_Task description_.
Would you write out the listing verbatim and skip every picture in it?

_____

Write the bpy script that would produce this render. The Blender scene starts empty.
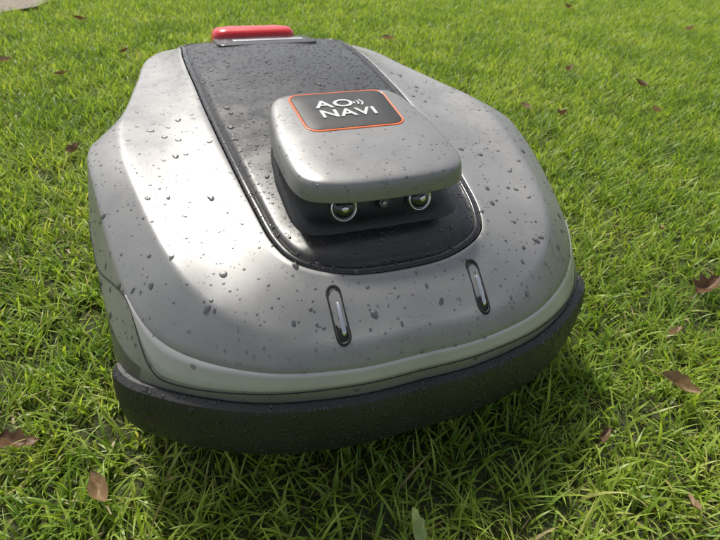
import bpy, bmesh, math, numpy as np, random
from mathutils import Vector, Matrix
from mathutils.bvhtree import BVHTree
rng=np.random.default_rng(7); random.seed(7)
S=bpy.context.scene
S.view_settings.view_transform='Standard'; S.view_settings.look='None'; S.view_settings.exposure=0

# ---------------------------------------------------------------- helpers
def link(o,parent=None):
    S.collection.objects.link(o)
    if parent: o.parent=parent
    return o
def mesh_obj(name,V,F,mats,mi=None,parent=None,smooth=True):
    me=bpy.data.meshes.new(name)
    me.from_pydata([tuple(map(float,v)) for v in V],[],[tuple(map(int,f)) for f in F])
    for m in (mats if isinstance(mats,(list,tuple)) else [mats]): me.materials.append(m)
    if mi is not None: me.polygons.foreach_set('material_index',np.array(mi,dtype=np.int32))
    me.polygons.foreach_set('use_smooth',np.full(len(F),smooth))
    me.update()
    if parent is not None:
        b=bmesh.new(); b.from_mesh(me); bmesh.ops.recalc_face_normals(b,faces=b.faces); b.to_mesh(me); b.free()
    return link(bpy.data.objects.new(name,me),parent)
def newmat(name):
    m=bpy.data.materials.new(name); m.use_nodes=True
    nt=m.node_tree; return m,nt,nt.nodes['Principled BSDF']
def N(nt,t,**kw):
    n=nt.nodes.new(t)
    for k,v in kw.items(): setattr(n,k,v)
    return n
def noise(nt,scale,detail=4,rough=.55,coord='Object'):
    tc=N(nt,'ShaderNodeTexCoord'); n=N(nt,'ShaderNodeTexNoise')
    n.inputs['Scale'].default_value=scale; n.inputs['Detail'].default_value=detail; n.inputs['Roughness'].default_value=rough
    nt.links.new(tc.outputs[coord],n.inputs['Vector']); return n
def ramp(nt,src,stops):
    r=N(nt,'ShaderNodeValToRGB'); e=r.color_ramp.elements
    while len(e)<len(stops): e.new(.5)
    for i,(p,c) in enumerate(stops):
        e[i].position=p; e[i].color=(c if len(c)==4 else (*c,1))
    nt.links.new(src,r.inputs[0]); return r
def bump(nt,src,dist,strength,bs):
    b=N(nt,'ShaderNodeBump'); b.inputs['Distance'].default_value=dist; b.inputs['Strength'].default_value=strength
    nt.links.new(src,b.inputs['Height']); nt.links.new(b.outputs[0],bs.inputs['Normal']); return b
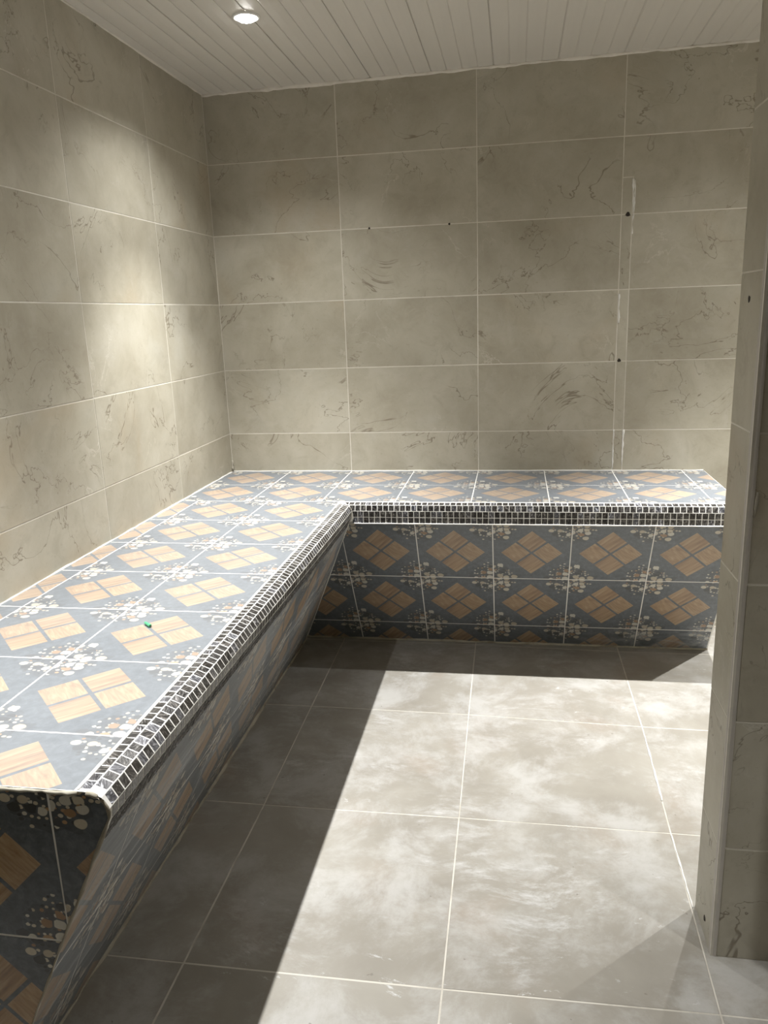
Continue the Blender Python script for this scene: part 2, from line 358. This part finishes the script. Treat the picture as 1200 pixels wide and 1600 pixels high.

_____

_Solution to the problem_.
Write the bpy script that would produce this render. The Blender scene starts empty.
import bpy, bmesh, math, numpy as np, random
from mathutils import Vector, Matrix
from mathutils.bvhtree import BVHTree
rng=np.random.default_rng(7); random.seed(7)
S=bpy.context.scene
S.view_settings.view_transform='Standard'; S.view_settings.look='None'; S.view_settings.exposure=0

# ---------------------------------------------------------------- helpers
def link(o,parent=None):
    S.collection.objects.link(o)
    if parent: o.parent=parent
    return o
def mesh_obj(name,V,F,mats,mi=None,parent=None,smooth=True):
    me=bpy.data.meshes.new(name)
    me.from_pydata([tuple(map(float,v)) for v in V],[],[tuple(map(int,f)) for f in F])
    for m in (mats if isinstance(mats,(list,tuple)) else [mats]): me.materials.append(m)
    if mi is not None: me.polygons.foreach_set('material_index',np.array(mi,dtype=np.int32))
    me.polygons.foreach_set('use_smooth',np.full(len(F),smooth))
    me.update()
    if parent is not None:
        b=bmesh.new(); b.from_mesh(me); bmesh.ops.recalc_face_normals(b,faces=b.faces); b.to_mesh(me); b.free()
    return link(bpy.data.objects.new(name,me),parent)
def newmat(name):
    m=bpy.data.materials.new(name); m.use_nodes=True
    nt=m.node_tree; return m,nt,nt.nodes['Principled BSDF']
def N(nt,t,**kw):
    n=nt.nodes.new(t)
    for k,v in kw.items(): setattr(n,k,v)
    return n
def noise(nt,scale,detail=4,rough=.55,coord='Object'):
    tc=N(nt,'ShaderNodeTexCoord'); n=N(nt,'ShaderNodeTexNoise')
    n.inputs['Scale'].default_value=scale; n.inputs['Detail'].default_value=detail; n.inputs['Roughness'].default_value=rough
    nt.links.new(tc.outputs[coord],n.inputs['Vector']); return n
def ramp(nt,src,stops):
    r=N(nt,'ShaderNodeValToRGB'); e=r.color_ramp.elements
    while len(e)<len(stops): e.new(.5)
    for i,(p,c) in enumerate(stops):
        e[i].position=p; e[i].color=(c if len(c)==4 else (*c,1))
    nt.links.new(src,r.inputs[0]); return r
def bump(nt,src,dist,strength,bs):
    b=N(nt,'ShaderNodeBump'); b.inputs['Distance'].default_value=dist; b.inputs['Strength'].default_value=strength
    nt.links.new(src,b.inputs['Height']); nt.links.new(b.outputs[0],bs.inputs['Normal']); return b
Continue the Blender Python script for this scene: part 2, from line 358. This part finishes the script. Treat the picture as 1200 pixels wide and 1600 pixels high.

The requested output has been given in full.